§ WHAT THE EXERCISE ASKS
Transcribe all of the material exactly, except for its pictures.

§ SUPPLIED DATA
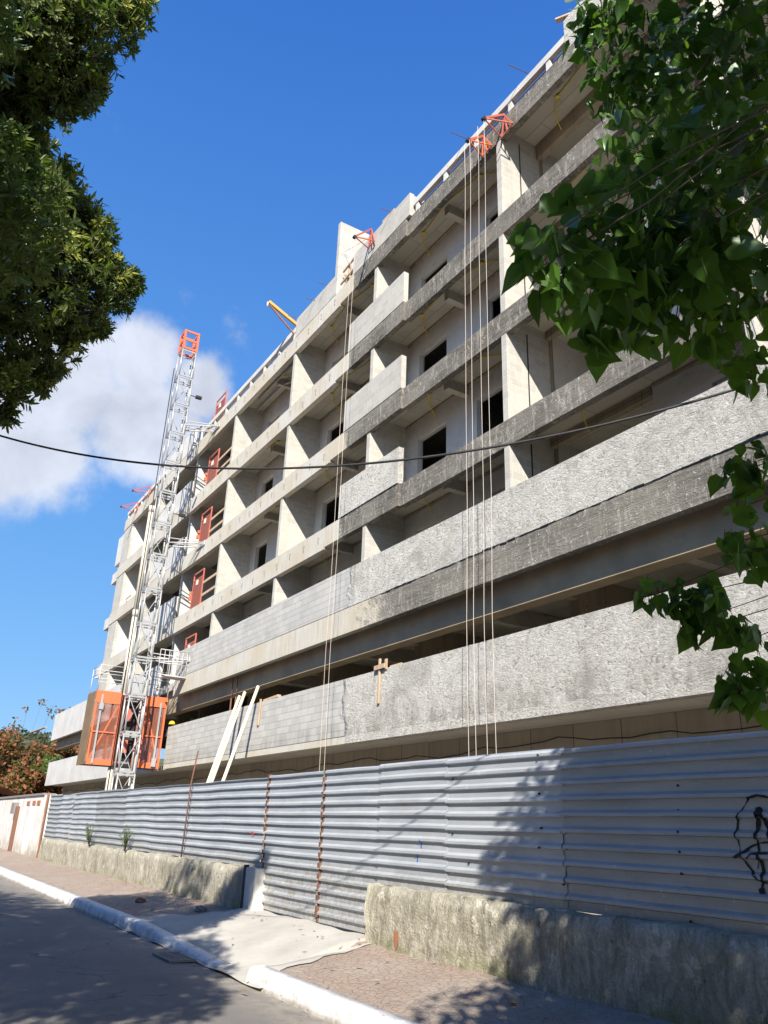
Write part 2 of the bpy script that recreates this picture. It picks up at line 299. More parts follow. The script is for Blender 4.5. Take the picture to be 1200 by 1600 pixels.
# ------------------------------------------------------------------ the building
T = {1: 3.85, 2: 7.33, 3: 10.25, 4: 13.2, 5: 16.15, 6: 19.27}
XL, XR = -48.4, 3.0
B = empty('apartment_building', (-25, F, 0), 'unfinished grey concrete apartment block of six storeys with open balconies', 'building')
def part(mb, name, mats, label=None, bevel=0.0): return mb.build(name, mats, B, bevel, label)
PX = [-5.9, -11.85, -17.95, -23.95, -29.9]
def wall_holes(x0, x1, y, th, z0, z1, holes, mb=None):   # holes (xa, xb, za, zb), sorted
    mb = mb or MB(); x = x0
    for xa, xb, za, zb in holes:
        if xa > x: mb.box(x, xa, y, y+th, z0, z1)
        mb.box(xa, xb, y, y+th, zb, z1)
        if za > z0+.01: mb.box(xa, xb, y, y+th, z0, za)
        x = xb
    if x < x1: mb.box(x, x1, y, y+th, z0, z1)
    return mb
def window(xa, xb, y, za, zb):
    f = MB(); w = .05
    f.box(xa, xa+w, y+.09, y+.15, za, zb); f.box(xb-w, xb, y+.09, y+.15, za, zb); f.box(xa+w, xb-w, y+.091, y+.149, zb-w, zb)
    part(f, 'window_frame', M['greypaint'])
for k in (3, 4, 5, 6):
    t = T[k]; bt = .68
    # edge beams: the left run is a little deeper and stands 8 cm further out than the right run
    part(MB().box(XL, -20.4, F, F+.18, t-bt-.03, t), 'edge_beam', M['beam'])
    part(MB().box(-20.4, -16.25, F+.002, F+.18, t-bt+.03, t+.002), 'edge_beam', M['beam'])
    part(MB().box(-16.25, XR, F+.08, F+.26, t-bt+.03, t), 'edge_beam', M['beam'], 'dark stained concrete edge beam')
    part(MB().box(XL, XR, F+.262, 11.8, t-.14, t-.003), 'floor_slab', M['soffit'])
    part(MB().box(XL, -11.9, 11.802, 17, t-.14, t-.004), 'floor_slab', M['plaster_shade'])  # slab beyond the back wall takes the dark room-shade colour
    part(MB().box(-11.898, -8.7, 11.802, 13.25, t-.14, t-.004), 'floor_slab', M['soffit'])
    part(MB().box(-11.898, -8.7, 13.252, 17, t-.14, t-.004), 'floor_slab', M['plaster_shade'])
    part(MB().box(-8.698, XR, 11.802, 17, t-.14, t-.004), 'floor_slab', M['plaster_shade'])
    if k < 6:                                # parapet panel of blocks beside the second partition
        part(MB().box(-19.56, -16.25, F-.012, F+.15, t+.004, t+1.09), 'parapet', M['rough'] if k == 3 else M['block'])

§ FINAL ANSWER
Write part 2 of the bpy script that recreates this picture. It picks up at line 299. More parts follow. The script is for Blender 4.5. Take the picture to be 1200 by 1600 pixels.
# ------------------------------------------------------------------ the building
T = {1: 3.85, 2: 7.33, 3: 10.25, 4: 13.2, 5: 16.15, 6: 19.27}
XL, XR = -48.4, 3.0
B = empty('apartment_building', (-25, F, 0), 'unfinished grey concrete apartment block of six storeys with open balconies', 'building')
def part(mb, name, mats, label=None, bevel=0.0): return mb.build(name, mats, B, bevel, label)
PX = [-5.9, -11.85, -17.95, -23.95, -29.9]
def wall_holes(x0, x1, y, th, z0, z1, holes, mb=None):   # holes (xa, xb, za, zb), sorted
    mb = mb or MB(); x = x0
    for xa, xb, za, zb in holes:
        if xa > x: mb.box(x, xa, y, y+th, z0, z1)
        mb.box(xa, xb, y, y+th, zb, z1)
        if za > z0+.01: mb.box(xa, xb, y, y+th, z0, za)
        x = xb
    if x < x1: mb.box(x, x1, y, y+th, z0, z1)
    return mb
def window(xa, xb, y, za, zb):
    f = MB(); w = .05
    f.box(xa, xa+w, y+.09, y+.15, za, zb); f.box(xb-w, xb, y+.09, y+.15, za, zb); f.box(xa+w, xb-w, y+.091, y+.149, zb-w, zb)
    part(f, 'window_frame', M['greypaint'])
for k in (3, 4, 5, 6):
    t = T[k]; bt = .68
    # edge beams: the left run is a little deeper and stands 8 cm further out than the right run
    part(MB().box(XL, -20.4, F, F+.18, t-bt-.03, t), 'edge_beam', M['beam'])
    part(MB().box(-20.4, -16.25, F+.002, F+.18, t-bt+.03, t+.002), 'edge_beam', M['beam'])
    part(MB().box(-16.25, XR, F+.08, F+.26, t-bt+.03, t), 'edge_beam', M['beam'], 'dark stained concrete edge beam')
    part(MB().box(XL, XR, F+.262, 11.8, t-.14, t-.003), 'floor_slab', M['soffit'])
    part(MB().box(XL, -11.9, 11.802, 17, t-.14, t-.004), 'floor_slab', M['plaster_shade'])  # slab beyond the back wall takes the dark room-shade colour
    part(MB().box(-11.898, -8.7, 11.802, 13.25, t-.14, t-.004), 'floor_slab', M['soffit'])
    part(MB().box(-11.898, -8.7, 13.252, 17, t-.14, t-.004), 'floor_slab', M['plaster_shade'])
    part(MB().box(-8.698, XR, 11.802, 17, t-.14, t-.004), 'floor_slab', M['plaster_shade'])
    if k < 6:                                # parapet panel of blocks beside the second partition
        part(MB().box(-19.56, -16.25, F-.012, F+.15, t+.004, t+1.09), 'parapet', M['rough'] if k == 3 else M['block'])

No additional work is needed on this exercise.